When Default is the Default

overheated-face_1f975.png

Look to your left. Now look to your right. If both people you looked at are black millennials, one of them has almost definitely went into default on their student loans.

By now, you know the most popular stats: 44 million people owe $1.5 trillion in student debt. The average amount owed is $25K for undergrad degrees and $45K for graduate degrees. And some argue millennials are postponing major life events — buying a home, marriage, having kids — because four years of higher education now costs a small mortgage.

We hear a lot about who gets saddled with debt. We don’t always hear about the patterns surrounding who can successfully pay it back.

Student Loan Hero examined data from the National Center for Education Statistics and learned that, black and hispanic students graduate with higher amounts of student debt and earn among the lowest median salaries in their post college years. Of the black students polled who started college in 2003, their loan balance ballooned to 113% of the original price 12 years later. Nearly one-in-two had defaulted on their loans.

Other polls like the one conducted by the Brookings Institute have this number at 38%, or more than a third. Pick any college classroom in America and one out of every three black kids in that class will go into default for trying to better their circumstances. Maybe even half.

Do these numbers have to do with the jaw-dropping chasm between white and black wealth in the U.S.? That says (on average) for every $5 in wealth a black family has, a white family has $100? Tough to say.

“Why do you care so much,” you’re probably wondering by now. “Do you have a bone to pick or something?” Well, as you can probably guess from my melanin and my passionate loathing of debt, I am the nearly 1-in-2. I spent years in default. How I found out? At the Apple Store, trying to finance the latest iPhone on monthly payments (and being denied, obviously). So yeah. I’m a little salty.

Going into default means a lot more than not being able to give Apple $45-a-month for the rest of your life for mostly-the-same phones. The entire amount becomes due immediately (both principal balance and interest accrued), the government keeps your tax refund for themselves and may even garnish your wages too. It also tanks your credit score and stays on your credit report for seven to 10 years, which may make it harder to rent an apartment, get a car or finance the new iPhone X Plus Max Deluxe Ultra.

That’s just on the individual level. Zoom out and you’ll see the larger consequences: “While millennials aged 18-34 in all race and ethnic groups have experienced a drop in home-ownership since 2005,” an Urban Institute study says, “the black home-ownership rate has been continuously lower than all groups and has dropped further than the other groups since 2000.” Yikes.

So how did you get out of default?

A lot advice on the internet will you tell you to cut out the coffee as a way to get ahead financially. As someone who doesn’t drink coffee at all, surprisingly I am not filthy rich yet. Here’s what worked for me instead.

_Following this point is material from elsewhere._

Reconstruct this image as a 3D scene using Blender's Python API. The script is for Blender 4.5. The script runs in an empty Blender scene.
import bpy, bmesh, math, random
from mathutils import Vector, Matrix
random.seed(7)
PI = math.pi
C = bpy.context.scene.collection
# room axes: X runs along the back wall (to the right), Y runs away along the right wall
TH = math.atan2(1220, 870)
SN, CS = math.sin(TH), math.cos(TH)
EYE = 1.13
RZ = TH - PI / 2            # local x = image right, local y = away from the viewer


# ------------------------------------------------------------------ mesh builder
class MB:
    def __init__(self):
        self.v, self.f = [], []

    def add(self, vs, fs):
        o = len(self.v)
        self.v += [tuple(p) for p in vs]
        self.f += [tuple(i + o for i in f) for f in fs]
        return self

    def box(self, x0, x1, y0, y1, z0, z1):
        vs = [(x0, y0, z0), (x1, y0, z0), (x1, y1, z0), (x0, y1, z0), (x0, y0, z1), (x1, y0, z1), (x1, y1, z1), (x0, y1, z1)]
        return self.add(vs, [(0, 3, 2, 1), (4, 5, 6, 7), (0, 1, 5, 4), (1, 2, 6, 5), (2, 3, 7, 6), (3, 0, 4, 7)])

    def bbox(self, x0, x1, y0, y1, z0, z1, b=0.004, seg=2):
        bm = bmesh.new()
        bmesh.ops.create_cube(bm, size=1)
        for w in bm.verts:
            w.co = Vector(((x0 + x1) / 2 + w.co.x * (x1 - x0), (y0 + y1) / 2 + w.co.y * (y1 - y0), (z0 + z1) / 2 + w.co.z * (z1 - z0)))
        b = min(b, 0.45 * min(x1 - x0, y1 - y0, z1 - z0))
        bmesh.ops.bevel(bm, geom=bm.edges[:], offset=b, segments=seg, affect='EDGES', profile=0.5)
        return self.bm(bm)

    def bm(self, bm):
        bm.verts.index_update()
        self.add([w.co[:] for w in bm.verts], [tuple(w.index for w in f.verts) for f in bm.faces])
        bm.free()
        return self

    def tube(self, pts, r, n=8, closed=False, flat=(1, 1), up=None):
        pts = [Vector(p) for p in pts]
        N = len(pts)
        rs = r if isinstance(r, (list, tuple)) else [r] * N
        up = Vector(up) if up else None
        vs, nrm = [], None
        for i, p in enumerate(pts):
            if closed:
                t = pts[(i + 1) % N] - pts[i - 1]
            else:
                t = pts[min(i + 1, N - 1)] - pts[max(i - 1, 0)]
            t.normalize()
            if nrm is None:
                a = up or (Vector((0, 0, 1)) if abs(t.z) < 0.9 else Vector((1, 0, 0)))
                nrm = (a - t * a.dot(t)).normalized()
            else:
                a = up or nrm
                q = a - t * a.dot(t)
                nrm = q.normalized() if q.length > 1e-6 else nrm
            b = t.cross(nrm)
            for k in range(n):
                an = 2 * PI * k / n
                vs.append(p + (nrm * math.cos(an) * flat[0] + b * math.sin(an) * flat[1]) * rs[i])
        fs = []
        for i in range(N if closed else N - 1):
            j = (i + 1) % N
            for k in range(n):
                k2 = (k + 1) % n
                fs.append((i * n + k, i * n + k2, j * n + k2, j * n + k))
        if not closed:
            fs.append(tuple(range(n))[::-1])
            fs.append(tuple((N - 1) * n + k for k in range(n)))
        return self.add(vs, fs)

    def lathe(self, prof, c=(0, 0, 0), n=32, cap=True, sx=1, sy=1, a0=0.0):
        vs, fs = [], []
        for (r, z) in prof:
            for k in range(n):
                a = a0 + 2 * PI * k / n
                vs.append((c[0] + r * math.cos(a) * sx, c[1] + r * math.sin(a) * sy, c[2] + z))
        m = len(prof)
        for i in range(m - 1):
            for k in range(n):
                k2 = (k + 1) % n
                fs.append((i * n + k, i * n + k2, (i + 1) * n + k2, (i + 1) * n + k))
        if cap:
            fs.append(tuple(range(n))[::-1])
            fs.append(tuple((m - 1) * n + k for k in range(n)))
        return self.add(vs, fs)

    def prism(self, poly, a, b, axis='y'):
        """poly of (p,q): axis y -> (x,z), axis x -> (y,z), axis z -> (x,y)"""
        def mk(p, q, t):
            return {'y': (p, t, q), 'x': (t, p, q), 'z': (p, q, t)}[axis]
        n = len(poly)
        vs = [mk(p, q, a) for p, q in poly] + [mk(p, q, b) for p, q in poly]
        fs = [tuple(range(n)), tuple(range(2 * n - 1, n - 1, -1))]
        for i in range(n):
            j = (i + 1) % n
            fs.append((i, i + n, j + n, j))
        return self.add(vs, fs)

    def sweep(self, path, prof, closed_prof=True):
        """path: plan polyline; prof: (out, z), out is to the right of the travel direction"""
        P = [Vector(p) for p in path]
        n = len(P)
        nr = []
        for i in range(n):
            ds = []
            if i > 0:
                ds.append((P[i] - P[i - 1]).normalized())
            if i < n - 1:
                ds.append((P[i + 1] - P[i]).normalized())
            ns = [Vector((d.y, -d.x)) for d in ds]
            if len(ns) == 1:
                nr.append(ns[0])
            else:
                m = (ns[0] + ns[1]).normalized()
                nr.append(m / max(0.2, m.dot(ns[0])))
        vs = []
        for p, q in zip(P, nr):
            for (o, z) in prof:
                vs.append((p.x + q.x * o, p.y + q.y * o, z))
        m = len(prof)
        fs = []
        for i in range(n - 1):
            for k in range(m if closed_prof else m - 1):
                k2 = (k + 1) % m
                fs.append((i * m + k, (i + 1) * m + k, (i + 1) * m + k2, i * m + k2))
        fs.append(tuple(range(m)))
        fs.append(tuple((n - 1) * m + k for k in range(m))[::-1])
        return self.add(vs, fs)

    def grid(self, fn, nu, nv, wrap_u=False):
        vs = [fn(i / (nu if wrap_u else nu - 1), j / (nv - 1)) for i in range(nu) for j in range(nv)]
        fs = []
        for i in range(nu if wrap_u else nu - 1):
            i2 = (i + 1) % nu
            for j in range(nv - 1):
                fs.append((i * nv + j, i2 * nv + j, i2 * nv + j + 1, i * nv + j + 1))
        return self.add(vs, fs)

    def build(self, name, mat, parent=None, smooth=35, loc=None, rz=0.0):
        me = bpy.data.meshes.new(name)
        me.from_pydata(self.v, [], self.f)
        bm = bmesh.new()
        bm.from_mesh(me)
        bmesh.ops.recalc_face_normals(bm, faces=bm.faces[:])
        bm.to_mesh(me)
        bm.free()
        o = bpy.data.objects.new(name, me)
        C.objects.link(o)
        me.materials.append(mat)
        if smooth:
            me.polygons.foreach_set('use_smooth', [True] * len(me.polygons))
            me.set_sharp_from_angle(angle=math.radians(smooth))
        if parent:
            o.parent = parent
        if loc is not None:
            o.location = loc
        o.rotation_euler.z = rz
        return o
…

Most of my early student loan neglect came from being in a place where I didn’t make enough money to live my life and also pay loan minimums. “So why even look at it,” my (terrible) line of thinking went. Here’s how you can be better than me:

1) Pay attention to all the bills rolling in.
2) Pay the minimums required.

That’s it.

You may need to call your loan servicers and ask about their rehabilitation program if you’ve already landed in default. You’ll also need to, and this is the hard part, make more money to be in a place where you can afford life and the minimums. If you can’t, you may be able to call your loan provider and see if there’s an agreement you can come to that will let you pay less each month. Just know that this means you’ll be paying back your loans for even longer. Even if you can’t afford to meaningfully pay off the full balance anytime soon, making the small required payments means you might be able to avoid paying a greater price in the long run.

(This post is part of the What I’ve Learned series, cataloging tips and tricks I’ve picked up since I’ve gotten aggressive about paying off my student debt. I am not a certified financial planner nor some kind of money professional — do other research too!)